Sensitivity analysis is also critically important and will continue to be a central part of our work. As is clear from this report and the work in this area by CBO and the JCT, this type of analysis is sensitive to key assumptions, especially how a tax change is financed, so we need to continue to carefully consider those assumptions and report how the results vary with different sets of assumptions.

Continuing an open and continuing public dialogue on our work is also important. It would be clearly too much to expect that all will agree with every choice or assumption we have made. [The number of phone calls and emails I have gotten in the last day and a half can attest to this.] But the opportunity to discuss the work in forums like this and elsewhere is very helpful.

This work should be viewed very much as building on the continuing evolution of the manner in which we have integrated the behavioral aspects of taxation on economic decision making in all our work at Treasury.
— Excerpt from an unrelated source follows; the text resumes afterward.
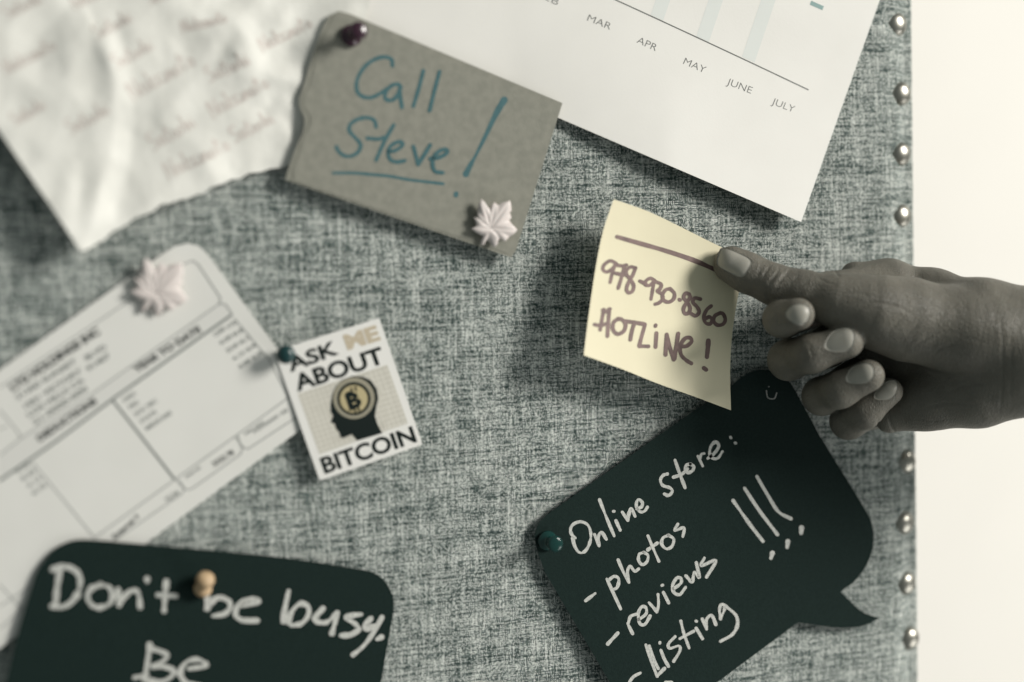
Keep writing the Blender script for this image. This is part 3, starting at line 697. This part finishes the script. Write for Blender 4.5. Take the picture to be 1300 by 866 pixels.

And, it should be remembered that we already exercise considerable judgment, and I would say good judgment, in the work we do on conventional revenue estimates and a variety of other analyses.

Finally, I think it is important to reflect that this type of analysis clearly places attention on the economic effects of tax policy, both in the long-run and over the transition path to this long-run. It helps frame the discourse on tax policy around these economic benefits, rather than the five or ten year budgetary effects of proposals. It also helps inform the discussion of tax policy by focusing attention on the key decisions that drive the results produced by this model. To what extent does a policy affect the incentives to invest or supply more labor, or work primarily through changes in the after-tax incomes of consumers? Over the longer-term, the success of dynamic analysis will largely be determined by how well it is communicated to the policy community, how open the process remains, and to what extent this type of analysis complements more conventional analysis of tax policy.

Again, I thank you very much for the opportunity to share some of these thoughts with you. I am happy to take your questions.